— Start —
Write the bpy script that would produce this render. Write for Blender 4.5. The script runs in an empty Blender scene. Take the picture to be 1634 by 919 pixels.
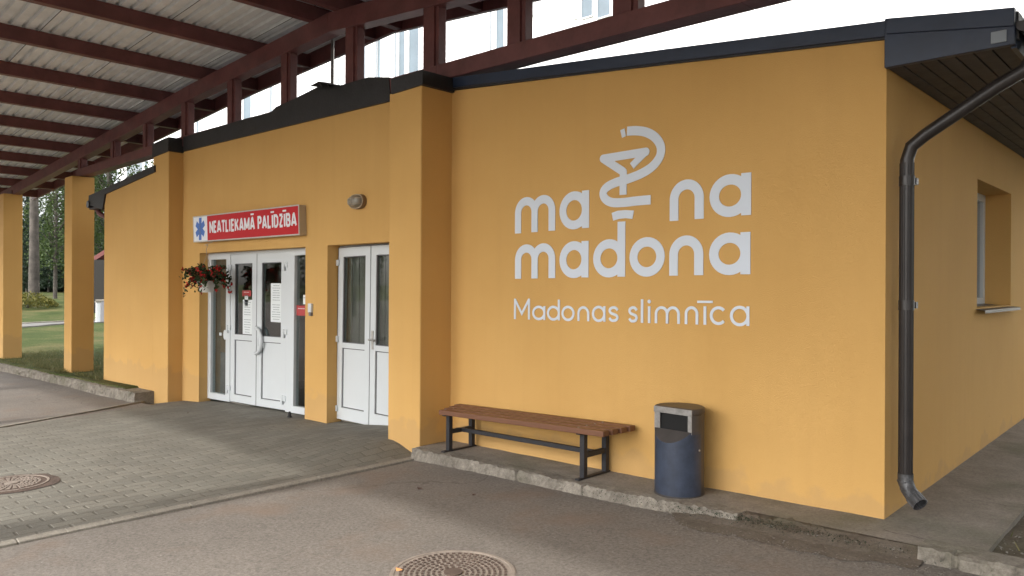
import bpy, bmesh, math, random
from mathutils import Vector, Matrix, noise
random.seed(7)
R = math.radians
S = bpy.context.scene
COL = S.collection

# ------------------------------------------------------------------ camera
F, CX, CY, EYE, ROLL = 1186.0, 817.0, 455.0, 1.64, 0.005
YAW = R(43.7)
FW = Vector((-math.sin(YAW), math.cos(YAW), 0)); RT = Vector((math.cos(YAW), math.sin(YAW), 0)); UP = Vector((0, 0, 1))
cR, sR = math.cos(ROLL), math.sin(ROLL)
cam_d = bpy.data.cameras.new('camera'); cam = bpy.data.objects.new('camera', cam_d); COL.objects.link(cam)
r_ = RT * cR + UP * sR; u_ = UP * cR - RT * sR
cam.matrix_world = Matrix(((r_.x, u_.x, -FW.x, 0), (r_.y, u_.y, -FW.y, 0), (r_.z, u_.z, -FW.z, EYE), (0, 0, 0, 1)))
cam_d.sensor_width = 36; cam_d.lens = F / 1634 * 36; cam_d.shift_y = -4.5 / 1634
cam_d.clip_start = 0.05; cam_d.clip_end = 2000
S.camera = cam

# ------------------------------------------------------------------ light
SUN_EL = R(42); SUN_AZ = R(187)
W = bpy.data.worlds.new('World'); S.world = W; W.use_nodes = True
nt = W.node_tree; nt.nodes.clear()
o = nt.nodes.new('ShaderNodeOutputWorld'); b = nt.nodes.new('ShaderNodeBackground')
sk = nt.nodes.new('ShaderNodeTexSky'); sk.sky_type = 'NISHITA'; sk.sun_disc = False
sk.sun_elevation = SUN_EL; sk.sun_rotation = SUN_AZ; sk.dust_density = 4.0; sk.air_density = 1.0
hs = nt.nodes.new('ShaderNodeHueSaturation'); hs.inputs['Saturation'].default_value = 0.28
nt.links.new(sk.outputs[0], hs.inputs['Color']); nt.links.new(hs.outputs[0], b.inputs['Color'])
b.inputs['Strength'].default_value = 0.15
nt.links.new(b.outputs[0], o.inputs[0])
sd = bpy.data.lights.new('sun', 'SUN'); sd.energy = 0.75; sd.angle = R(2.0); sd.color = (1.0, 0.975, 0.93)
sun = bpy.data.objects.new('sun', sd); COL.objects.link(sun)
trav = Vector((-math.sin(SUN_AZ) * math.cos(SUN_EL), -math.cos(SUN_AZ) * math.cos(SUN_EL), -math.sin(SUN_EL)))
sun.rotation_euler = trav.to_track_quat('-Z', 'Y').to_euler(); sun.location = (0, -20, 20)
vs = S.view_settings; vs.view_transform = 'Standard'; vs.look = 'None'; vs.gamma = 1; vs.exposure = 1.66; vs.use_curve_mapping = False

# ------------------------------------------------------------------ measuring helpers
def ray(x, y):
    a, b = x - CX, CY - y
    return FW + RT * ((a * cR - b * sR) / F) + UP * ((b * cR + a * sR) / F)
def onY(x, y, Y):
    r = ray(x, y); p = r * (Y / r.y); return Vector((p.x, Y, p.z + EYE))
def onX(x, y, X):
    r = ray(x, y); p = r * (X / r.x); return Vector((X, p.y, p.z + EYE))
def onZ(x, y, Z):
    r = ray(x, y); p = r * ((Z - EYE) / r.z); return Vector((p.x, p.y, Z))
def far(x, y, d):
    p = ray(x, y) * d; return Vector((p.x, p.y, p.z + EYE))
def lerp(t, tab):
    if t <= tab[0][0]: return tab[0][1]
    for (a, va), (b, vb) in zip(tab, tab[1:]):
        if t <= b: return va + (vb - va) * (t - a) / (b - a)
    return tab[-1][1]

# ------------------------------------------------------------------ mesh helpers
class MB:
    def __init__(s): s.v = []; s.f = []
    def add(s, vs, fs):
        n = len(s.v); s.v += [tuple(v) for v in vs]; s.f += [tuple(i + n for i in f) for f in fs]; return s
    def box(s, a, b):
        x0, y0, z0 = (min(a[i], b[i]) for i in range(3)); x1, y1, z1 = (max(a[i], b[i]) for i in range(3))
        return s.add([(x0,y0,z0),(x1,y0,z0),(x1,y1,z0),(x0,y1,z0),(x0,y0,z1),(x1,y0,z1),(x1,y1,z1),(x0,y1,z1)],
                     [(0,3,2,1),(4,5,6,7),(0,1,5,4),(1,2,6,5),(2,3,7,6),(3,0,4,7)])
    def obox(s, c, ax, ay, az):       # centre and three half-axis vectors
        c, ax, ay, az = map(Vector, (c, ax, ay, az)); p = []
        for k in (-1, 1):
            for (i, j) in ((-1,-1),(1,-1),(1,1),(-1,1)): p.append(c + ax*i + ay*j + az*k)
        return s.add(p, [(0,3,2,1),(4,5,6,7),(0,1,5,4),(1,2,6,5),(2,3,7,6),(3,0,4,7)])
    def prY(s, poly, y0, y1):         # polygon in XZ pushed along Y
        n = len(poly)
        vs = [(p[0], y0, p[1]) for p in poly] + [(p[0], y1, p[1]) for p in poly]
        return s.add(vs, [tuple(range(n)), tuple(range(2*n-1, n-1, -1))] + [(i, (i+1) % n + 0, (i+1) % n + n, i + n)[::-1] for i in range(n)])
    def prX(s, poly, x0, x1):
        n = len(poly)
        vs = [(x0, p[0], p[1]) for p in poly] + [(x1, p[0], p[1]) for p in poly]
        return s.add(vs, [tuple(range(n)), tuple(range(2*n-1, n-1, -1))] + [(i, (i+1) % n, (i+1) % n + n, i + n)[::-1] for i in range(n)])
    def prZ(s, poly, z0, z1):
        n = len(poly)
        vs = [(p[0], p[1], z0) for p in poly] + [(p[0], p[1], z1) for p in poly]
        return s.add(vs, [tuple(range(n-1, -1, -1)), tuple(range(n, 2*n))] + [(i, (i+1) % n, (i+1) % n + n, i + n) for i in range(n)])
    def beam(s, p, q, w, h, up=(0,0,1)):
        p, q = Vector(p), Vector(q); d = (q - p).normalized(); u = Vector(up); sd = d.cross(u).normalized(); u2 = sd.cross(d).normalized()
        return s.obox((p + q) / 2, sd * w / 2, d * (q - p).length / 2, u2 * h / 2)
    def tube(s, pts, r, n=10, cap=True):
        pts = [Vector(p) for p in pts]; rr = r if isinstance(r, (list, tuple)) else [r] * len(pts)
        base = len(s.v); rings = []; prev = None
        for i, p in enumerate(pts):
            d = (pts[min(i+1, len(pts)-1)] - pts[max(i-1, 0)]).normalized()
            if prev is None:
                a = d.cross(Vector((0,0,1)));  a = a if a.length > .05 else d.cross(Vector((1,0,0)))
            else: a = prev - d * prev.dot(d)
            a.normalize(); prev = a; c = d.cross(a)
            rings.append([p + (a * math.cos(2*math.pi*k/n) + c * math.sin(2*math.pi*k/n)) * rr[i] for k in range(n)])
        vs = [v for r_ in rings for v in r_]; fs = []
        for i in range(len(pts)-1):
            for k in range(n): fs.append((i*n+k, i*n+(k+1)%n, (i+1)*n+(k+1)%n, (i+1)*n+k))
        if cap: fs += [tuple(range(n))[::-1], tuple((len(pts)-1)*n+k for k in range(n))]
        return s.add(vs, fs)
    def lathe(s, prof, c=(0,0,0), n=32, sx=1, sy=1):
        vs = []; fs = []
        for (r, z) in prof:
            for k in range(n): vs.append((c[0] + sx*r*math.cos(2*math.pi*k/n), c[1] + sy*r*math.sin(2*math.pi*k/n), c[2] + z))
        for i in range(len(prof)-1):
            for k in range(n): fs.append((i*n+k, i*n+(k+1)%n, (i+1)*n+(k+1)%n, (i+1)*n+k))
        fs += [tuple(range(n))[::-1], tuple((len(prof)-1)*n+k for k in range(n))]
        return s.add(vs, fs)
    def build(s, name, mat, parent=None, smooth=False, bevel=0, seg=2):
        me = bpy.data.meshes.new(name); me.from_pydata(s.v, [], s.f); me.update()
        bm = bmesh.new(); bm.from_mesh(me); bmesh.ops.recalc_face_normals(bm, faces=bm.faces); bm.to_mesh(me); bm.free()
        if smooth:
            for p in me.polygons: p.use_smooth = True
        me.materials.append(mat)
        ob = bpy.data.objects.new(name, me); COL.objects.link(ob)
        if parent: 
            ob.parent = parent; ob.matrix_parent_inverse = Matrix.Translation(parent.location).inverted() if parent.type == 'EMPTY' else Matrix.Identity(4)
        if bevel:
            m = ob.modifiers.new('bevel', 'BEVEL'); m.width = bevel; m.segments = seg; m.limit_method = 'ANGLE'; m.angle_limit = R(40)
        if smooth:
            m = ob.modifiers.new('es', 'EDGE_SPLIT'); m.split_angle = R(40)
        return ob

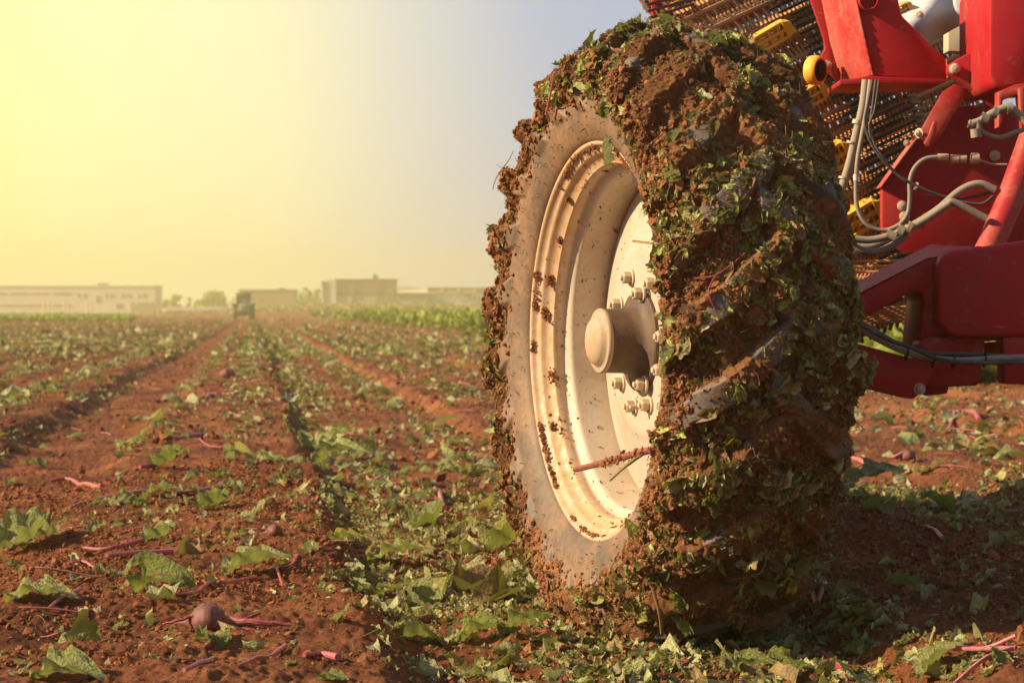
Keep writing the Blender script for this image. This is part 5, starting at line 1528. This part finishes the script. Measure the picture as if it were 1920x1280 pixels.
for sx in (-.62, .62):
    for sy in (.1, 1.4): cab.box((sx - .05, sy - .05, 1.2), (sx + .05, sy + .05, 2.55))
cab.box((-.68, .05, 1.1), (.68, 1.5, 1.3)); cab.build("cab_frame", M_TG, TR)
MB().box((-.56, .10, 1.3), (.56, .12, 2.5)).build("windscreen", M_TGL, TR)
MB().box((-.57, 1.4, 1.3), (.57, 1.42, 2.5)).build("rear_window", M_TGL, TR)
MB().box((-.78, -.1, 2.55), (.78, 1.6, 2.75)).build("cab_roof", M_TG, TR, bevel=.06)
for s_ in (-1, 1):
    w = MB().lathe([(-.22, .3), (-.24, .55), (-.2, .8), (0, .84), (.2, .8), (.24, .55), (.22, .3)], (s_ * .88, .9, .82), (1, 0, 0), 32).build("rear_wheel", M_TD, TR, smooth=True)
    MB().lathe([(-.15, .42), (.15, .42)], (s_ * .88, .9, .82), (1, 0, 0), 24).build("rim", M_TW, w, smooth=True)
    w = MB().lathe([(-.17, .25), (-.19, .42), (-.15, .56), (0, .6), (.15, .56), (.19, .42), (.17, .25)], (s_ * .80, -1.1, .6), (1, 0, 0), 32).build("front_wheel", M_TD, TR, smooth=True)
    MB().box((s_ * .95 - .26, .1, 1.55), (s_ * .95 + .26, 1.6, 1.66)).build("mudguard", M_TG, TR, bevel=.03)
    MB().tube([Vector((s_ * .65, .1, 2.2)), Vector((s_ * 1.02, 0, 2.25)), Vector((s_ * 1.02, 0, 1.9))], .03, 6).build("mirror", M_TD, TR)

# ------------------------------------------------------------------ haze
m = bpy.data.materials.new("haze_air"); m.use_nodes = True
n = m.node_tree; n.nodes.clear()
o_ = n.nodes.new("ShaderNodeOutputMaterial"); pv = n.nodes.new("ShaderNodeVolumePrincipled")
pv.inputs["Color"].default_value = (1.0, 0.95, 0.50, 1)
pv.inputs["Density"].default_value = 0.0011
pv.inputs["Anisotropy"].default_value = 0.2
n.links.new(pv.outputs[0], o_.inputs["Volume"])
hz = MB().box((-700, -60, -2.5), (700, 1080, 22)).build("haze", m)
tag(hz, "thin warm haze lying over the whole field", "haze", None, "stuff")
— End —
— Start —
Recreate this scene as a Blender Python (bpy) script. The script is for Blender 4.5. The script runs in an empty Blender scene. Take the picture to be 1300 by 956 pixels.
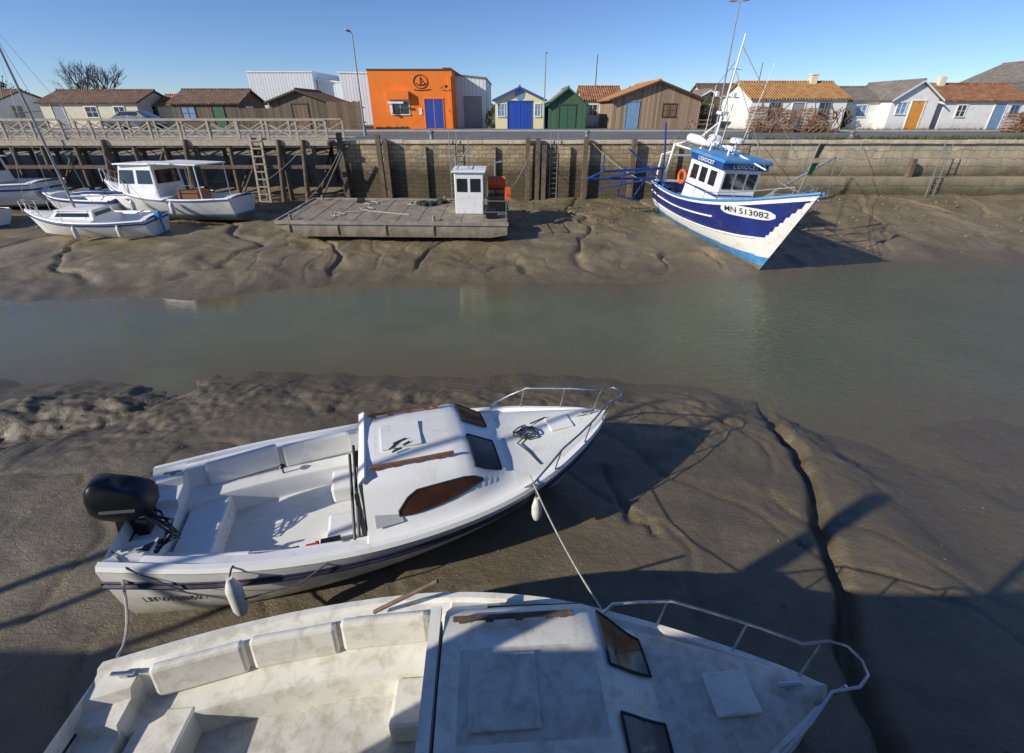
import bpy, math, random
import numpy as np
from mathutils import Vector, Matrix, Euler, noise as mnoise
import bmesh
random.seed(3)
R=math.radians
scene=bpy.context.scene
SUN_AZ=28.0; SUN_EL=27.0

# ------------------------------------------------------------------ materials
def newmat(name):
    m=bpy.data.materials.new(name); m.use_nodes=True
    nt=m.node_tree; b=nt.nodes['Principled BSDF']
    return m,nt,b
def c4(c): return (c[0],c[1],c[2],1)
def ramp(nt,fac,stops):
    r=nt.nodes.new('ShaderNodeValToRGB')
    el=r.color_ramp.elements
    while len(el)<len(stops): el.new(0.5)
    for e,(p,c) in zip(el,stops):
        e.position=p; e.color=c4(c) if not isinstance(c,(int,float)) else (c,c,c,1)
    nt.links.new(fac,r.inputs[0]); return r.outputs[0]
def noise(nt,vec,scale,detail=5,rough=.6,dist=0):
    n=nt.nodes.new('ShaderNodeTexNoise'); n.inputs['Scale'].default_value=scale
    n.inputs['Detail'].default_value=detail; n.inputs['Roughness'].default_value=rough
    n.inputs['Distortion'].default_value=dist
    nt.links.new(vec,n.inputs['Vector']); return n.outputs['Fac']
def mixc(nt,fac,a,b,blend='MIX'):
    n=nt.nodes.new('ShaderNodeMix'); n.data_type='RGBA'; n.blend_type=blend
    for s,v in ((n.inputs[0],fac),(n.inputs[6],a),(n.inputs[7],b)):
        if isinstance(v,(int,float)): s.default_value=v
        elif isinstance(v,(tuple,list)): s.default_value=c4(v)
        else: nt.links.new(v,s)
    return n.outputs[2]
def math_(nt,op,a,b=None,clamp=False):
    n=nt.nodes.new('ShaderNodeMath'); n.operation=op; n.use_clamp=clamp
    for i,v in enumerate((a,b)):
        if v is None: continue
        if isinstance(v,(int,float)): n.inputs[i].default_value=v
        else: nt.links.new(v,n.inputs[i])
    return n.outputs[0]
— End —
Collect each line holding the string "this".

Write the bpy script that would produce this render. Write for Blender 4.5. The script runs in an empty Blender scene. Take the picture to be 1634 by 919 pixels.
Keep writing the Blender script for this image. This is part 5, starting at line 1528. This part finishes the script. Measure the picture as if it were 1920x1280 pixels.
Recreate this scene as a Blender Python (bpy) script. The script is for Blender 4.5. The script runs in an empty Blender scene. Take the picture to be 1300 by 956 pixels.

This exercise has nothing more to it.